Set exercise:
Write out each line word for word. Drop pictures.

Information provided:
━━━━━━━━━━━━━━━━━━━━

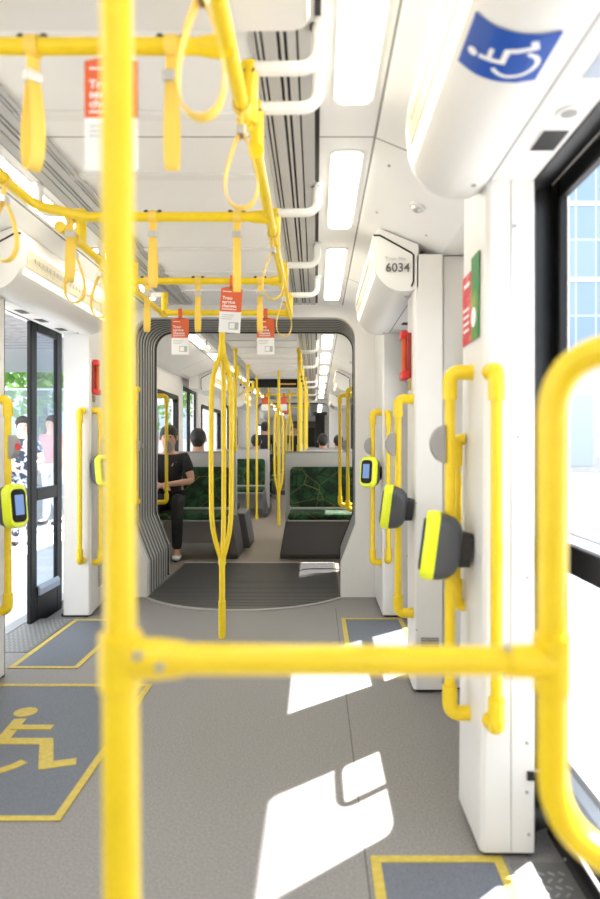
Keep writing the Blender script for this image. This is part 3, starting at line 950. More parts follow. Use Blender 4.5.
def reader(x, y, z, d, off, label, tilt=0):
    """smart card reader: faces along d; the rail is behind it"""
    d = Vector(d).normalized()
    side = Vector((0, 0, 1)).cross(d).normalized()
    M = Matrix((side, d.cross(side), d)).transposed().to_4x4() @ Matrix.Scale(.87, 4); M.translation = Vector((x, y, z))
    t = thing('card_reader', label, 'card reader', (x, y, z))
    def lay(cfg, name, mt, par=None):
        m = MB(); first = True; n = None
        for (zz, w_, h_, r_, dy) in cfg:
            P = rrect(0, dy, w_, h_, r_, 5)
            m.v += [Vector((p[0], p[1], zz)) for p in P]; n = len(P)
        L_ = len(cfg)
        for i in range(L_ - 1):
            for k_ in range(n):
                l = (k_ + 1) % n; m.face([i * n + k_, i * n + l, (i + 1) * n + l, (i + 1) * n + k_])
        m.face(list(reversed(range(n)))); m.face([(L_ - 1) * n + i for i in range(n)])
        return m.build(name, mt, par or t, smooth=True, M=M)
    lay([(-.105, .065, .115, .025, 0), (-.05, .075, .135, .03, 0)], 'mount', BLACK)
    lay([(-.066, .080, .13, .035, 0), (-.058, .100, .17, .045, 0), (-.035, .122, .212, .05, 0), (-.005, .133, .230, .05, 0), (.035, .137, .238, .05, 0)], 'body', DARK)
    lay([(.016, .139, .240, .05, 0), (.034, .141, .243, .05, 0), (.055, .134, .236, .048, 0), (.063, .120, .222, .045, 0)], 'bezel', YDISC)
    fp = lay([(.060, .098, .182, .030, 0), (.067, .096, .180, .03, 0), (.070, .088, .172, .026, 0)], 'face_panel', BLACKG)
    lay([(.0695, .060, .110, .004, .004), (.0712, .060, .110, .004, .004)], 'screen', SCREEN, fp)
    return t

# right side
handrail(.412, 1.97, 1.40, .352, (1, 0, 0), .07, 'yellow grab rail on the near right pillar, carrying the largest card reader')
handrail(.497, 1.762, 1.385, .395, (0, 1, 0), .057, 'slim yellow grab rail on the front face of the near right pillar')
handrail(.452, 2.045, 1.195, .665, (1, 0, 0), .02, 'short slim yellow rail close behind the near card reader', .010)
handrail(.392, 3.06, 1.395, .372, (1, 0, 0), .07, 'yellow grab rail on the second right pillar with card reader and grey button')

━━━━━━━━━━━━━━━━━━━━

Result of the task:
Keep writing the Blender script for this image. This is part 3, starting at line 950. More parts follow. Use Blender 4.5.
def reader(x, y, z, d, off, label, tilt=0):
    """smart card reader: faces along d; the rail is behind it"""
    d = Vector(d).normalized()
    side = Vector((0, 0, 1)).cross(d).normalized()
    M = Matrix((side, d.cross(side), d)).transposed().to_4x4() @ Matrix.Scale(.87, 4); M.translation = Vector((x, y, z))
    t = thing('card_reader', label, 'card reader', (x, y, z))
    def lay(cfg, name, mt, par=None):
        m = MB(); first = True; n = None
        for (zz, w_, h_, r_, dy) in cfg:
            P = rrect(0, dy, w_, h_, r_, 5)
            m.v += [Vector((p[0], p[1], zz)) for p in P]; n = len(P)
        L_ = len(cfg)
        for i in range(L_ - 1):
            for k_ in range(n):
                l = (k_ + 1) % n; m.face([i * n + k_, i * n + l, (i + 1) * n + l, (i + 1) * n + k_])
        m.face(list(reversed(range(n)))); m.face([(L_ - 1) * n + i for i in range(n)])
        return m.build(name, mt, par or t, smooth=True, M=M)
    lay([(-.105, .065, .115, .025, 0), (-.05, .075, .135, .03, 0)], 'mount', BLACK)
    lay([(-.066, .080, .13, .035, 0), (-.058, .100, .17, .045, 0), (-.035, .122, .212, .05, 0), (-.005, .133, .230, .05, 0), (.035, .137, .238, .05, 0)], 'body', DARK)
    lay([(.016, .139, .240, .05, 0), (.034, .141, .243, .05, 0), (.055, .134, .236, .048, 0), (.063, .120, .222, .045, 0)], 'bezel', YDISC)
    fp = lay([(.060, .098, .182, .030, 0), (.067, .096, .180, .03, 0), (.070, .088, .172, .026, 0)], 'face_panel', BLACKG)
    lay([(.0695, .060, .110, .004, .004), (.0712, .060, .110, .004, .004)], 'screen', SCREEN, fp)
    return t

# right side
handrail(.412, 1.97, 1.40, .352, (1, 0, 0), .07, 'yellow grab rail on the near right pillar, carrying the largest card reader')
handrail(.497, 1.762, 1.385, .395, (0, 1, 0), .057, 'slim yellow grab rail on the front face of the near right pillar')
handrail(.452, 2.045, 1.195, .665, (1, 0, 0), .02, 'short slim yellow rail close behind the near card reader', .010)
handrail(.392, 3.06, 1.395, .372, (1, 0, 0), .07, 'yellow grab rail on the second right pillar with card reader and grey button')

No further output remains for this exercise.